--- START DATA SUPPLIED ---

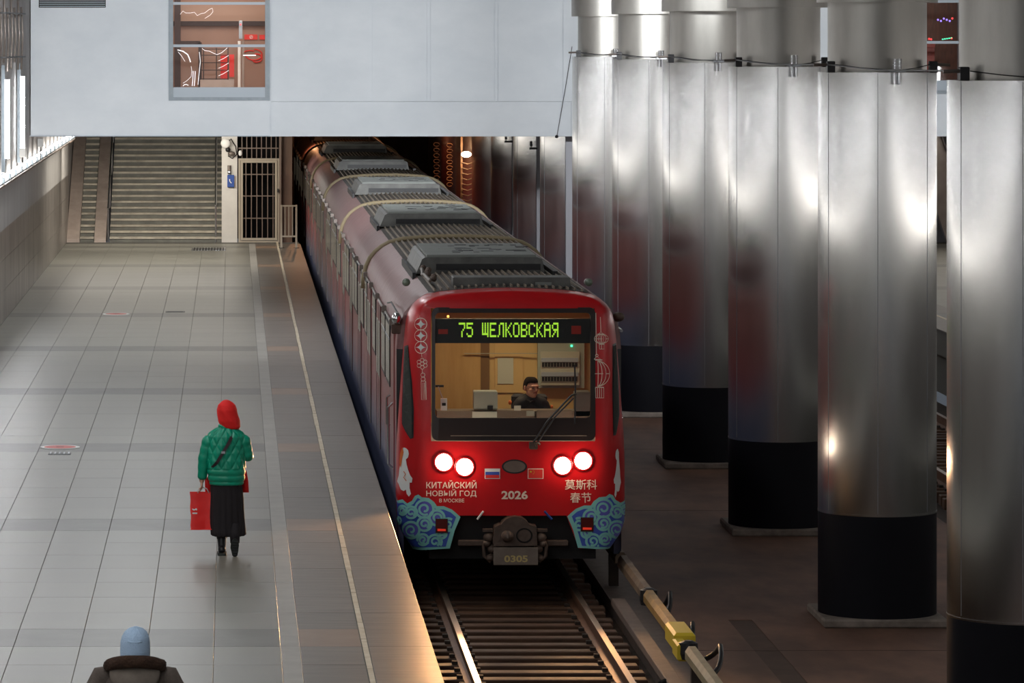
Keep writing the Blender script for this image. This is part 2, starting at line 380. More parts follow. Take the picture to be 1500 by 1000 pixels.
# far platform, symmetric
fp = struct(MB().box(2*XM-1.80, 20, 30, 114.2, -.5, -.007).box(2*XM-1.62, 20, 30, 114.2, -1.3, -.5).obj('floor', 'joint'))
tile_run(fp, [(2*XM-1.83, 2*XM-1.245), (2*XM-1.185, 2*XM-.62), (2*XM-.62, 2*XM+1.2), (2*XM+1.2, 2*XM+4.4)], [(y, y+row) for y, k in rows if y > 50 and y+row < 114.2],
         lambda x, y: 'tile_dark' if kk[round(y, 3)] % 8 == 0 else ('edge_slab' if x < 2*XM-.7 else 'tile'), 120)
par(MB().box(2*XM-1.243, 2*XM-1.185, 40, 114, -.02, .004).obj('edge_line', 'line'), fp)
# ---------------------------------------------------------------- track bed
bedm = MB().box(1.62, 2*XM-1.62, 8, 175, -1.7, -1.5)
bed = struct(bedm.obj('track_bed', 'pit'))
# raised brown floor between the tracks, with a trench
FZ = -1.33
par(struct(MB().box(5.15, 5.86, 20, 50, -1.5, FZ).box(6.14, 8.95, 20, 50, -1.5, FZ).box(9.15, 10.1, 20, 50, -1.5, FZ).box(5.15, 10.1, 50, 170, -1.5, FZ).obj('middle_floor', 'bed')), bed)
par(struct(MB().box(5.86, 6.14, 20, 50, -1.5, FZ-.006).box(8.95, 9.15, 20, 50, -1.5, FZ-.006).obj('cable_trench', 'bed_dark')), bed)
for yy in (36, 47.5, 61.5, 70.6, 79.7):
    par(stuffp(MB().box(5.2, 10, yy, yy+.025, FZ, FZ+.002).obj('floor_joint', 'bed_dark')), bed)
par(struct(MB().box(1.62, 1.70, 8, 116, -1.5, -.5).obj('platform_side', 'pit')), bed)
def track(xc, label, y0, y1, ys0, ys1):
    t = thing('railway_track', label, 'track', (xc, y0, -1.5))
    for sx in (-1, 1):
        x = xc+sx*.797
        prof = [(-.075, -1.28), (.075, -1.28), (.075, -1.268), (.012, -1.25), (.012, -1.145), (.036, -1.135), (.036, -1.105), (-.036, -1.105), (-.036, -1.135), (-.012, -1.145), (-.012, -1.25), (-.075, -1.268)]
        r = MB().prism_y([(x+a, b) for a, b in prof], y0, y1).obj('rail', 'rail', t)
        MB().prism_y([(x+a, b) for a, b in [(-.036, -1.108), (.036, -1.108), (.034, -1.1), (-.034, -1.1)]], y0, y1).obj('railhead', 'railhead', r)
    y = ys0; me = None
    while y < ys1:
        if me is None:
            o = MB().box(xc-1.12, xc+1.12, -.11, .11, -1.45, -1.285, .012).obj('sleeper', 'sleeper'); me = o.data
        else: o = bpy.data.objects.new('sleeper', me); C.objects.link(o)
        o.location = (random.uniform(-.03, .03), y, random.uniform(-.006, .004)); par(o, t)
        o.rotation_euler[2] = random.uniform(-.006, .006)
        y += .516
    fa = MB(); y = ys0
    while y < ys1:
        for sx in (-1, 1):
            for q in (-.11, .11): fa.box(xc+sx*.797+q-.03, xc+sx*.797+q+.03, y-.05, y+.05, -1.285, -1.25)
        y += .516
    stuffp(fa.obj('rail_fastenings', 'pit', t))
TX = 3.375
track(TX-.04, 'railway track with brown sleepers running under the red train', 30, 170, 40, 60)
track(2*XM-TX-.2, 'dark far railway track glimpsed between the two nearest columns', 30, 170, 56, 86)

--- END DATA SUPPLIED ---
--- START DATA SUPPLIED ---

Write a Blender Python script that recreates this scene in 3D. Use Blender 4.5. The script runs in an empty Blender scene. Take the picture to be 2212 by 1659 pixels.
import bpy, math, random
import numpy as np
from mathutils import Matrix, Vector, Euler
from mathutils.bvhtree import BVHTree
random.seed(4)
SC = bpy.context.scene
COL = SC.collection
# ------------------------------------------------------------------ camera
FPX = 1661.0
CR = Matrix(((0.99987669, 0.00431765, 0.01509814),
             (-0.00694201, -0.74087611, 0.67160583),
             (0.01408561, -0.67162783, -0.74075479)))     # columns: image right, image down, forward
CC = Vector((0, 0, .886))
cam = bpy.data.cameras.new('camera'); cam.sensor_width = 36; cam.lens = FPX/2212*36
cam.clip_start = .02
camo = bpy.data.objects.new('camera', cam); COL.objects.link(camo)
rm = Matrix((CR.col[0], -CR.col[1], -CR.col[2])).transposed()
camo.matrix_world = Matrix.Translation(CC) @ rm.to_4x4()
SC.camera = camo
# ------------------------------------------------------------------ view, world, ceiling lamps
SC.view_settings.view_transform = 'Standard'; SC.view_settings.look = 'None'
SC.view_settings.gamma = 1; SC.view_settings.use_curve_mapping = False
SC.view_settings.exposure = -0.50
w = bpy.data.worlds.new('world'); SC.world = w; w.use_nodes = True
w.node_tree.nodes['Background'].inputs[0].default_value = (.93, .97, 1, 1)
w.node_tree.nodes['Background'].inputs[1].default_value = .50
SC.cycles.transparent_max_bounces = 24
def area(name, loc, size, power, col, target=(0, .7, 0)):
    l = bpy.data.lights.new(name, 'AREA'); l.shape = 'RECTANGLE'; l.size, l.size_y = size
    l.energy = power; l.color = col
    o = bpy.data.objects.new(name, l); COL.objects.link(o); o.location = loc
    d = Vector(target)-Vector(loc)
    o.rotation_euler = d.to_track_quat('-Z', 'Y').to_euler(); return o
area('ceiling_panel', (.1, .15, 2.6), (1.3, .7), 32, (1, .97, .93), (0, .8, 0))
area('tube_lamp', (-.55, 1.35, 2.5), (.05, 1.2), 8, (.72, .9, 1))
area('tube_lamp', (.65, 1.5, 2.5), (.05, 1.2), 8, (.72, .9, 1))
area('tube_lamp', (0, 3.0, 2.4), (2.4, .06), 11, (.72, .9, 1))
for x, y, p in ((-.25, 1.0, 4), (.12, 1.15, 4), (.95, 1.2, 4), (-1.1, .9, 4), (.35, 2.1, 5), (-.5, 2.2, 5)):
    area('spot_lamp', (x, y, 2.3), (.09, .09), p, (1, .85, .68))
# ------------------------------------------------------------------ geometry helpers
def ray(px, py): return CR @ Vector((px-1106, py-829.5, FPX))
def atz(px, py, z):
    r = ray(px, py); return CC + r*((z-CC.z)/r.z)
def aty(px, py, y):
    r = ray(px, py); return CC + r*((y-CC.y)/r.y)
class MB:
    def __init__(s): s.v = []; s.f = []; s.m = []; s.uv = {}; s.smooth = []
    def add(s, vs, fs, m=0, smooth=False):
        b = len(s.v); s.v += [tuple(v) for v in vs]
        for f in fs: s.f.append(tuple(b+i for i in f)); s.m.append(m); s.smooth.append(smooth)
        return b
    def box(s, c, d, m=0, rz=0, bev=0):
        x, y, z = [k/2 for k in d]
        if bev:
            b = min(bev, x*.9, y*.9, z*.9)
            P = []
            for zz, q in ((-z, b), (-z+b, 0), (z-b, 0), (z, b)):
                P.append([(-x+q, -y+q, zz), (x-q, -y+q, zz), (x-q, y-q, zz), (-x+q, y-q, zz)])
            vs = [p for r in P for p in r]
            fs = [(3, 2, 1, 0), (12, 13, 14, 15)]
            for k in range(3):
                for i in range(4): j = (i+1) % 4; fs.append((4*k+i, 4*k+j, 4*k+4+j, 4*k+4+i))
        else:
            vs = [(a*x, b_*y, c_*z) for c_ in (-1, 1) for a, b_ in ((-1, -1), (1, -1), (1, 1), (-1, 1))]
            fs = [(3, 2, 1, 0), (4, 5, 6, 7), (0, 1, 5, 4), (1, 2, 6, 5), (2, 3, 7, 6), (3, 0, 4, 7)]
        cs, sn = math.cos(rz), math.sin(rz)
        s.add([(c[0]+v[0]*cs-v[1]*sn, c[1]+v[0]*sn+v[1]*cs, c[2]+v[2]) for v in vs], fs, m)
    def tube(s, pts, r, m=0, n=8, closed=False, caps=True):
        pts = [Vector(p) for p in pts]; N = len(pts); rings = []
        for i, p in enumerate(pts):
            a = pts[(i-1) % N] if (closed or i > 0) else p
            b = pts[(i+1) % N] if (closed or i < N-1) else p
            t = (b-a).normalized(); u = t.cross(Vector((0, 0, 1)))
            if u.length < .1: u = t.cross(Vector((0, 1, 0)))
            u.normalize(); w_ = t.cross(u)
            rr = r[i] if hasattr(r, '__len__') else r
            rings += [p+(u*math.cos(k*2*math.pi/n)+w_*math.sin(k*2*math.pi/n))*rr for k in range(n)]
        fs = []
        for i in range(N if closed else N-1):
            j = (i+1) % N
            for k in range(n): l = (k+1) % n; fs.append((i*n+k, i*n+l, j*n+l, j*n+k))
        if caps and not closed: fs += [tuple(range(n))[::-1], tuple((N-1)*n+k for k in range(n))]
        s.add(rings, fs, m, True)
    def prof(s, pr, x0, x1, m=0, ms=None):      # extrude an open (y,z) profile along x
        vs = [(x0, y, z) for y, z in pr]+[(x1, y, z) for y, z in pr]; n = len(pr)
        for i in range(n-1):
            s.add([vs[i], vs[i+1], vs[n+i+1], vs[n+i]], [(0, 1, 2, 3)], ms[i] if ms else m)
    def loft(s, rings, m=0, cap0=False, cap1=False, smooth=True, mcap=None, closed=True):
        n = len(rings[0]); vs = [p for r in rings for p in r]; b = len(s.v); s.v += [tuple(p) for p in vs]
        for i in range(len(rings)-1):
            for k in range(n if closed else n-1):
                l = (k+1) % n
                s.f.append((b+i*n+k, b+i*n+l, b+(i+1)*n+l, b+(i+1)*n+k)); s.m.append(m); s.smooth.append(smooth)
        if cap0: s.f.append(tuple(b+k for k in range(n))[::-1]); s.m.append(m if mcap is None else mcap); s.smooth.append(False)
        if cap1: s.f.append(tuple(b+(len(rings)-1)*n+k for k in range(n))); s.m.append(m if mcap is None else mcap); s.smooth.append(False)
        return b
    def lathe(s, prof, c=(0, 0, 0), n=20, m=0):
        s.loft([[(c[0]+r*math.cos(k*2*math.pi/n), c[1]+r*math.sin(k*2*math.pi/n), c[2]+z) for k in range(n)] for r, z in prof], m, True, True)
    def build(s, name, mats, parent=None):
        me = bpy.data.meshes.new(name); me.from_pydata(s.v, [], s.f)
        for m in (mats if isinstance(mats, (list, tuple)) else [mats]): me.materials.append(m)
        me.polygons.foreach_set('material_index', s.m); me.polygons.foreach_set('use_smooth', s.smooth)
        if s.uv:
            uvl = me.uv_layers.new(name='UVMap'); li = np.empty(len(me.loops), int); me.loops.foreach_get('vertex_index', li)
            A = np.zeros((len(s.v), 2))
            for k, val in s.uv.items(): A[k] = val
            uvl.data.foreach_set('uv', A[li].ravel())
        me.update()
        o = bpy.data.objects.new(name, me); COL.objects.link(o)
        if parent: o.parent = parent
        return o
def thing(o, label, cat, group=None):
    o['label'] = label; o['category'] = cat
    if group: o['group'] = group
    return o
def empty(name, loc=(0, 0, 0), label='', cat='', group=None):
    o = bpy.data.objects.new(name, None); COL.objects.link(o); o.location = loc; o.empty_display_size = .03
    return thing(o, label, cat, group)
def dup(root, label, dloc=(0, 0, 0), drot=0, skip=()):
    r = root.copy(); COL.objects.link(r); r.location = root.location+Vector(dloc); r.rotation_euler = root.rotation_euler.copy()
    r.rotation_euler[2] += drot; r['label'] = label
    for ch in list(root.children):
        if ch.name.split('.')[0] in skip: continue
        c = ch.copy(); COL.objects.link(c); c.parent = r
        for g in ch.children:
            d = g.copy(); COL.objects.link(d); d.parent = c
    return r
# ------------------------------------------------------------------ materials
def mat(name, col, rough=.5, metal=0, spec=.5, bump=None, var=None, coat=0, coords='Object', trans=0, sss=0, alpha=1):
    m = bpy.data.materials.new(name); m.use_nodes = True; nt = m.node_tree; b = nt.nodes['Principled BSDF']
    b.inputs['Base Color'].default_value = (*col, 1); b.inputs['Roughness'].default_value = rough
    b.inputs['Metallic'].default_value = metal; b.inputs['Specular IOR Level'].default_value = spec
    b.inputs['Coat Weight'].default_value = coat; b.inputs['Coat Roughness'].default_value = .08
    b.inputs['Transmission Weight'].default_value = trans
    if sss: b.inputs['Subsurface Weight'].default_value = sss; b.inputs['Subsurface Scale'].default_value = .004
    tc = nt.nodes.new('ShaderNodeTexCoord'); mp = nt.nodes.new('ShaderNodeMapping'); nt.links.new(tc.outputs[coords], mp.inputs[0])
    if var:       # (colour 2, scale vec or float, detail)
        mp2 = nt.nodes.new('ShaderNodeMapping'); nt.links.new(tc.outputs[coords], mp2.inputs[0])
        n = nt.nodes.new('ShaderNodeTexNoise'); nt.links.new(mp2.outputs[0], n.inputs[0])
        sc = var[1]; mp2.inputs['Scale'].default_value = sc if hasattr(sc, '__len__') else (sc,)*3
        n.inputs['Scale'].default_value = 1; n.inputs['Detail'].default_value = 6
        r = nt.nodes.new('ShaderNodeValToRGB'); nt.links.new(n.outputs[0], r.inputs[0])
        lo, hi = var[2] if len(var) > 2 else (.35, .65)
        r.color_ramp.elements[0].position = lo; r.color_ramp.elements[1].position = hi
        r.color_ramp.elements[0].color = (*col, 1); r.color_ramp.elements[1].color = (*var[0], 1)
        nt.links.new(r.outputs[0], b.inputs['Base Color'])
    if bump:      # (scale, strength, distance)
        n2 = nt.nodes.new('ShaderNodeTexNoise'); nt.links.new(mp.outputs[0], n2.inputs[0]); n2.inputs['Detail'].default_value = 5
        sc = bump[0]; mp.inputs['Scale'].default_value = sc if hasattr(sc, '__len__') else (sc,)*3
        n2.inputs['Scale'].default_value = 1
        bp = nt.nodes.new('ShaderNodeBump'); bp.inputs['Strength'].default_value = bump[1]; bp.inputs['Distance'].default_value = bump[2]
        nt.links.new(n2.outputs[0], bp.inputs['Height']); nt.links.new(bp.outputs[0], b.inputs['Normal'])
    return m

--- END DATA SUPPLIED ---
--- START DATA SUPPLIED ---

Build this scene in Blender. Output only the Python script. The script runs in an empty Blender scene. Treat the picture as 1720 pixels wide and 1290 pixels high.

--- END DATA SUPPLIED ---

#### INSTRUCTIONS TO FOLLOW:
Pick out each line containing the string "Python" and copy it.

#### RESULT OF THIS EXERCISE:
Write a Blender Python script that recreates this scene in 3D. Use Blender 4.5. The script runs in an empty Blender scene. Take the picture to be 2212 by 1659 pixels.
Build this scene in Blender. Output only the Python script. The script runs in an empty Blender scene. Treat the picture as 1720 pixels wide and 1290 pixels high.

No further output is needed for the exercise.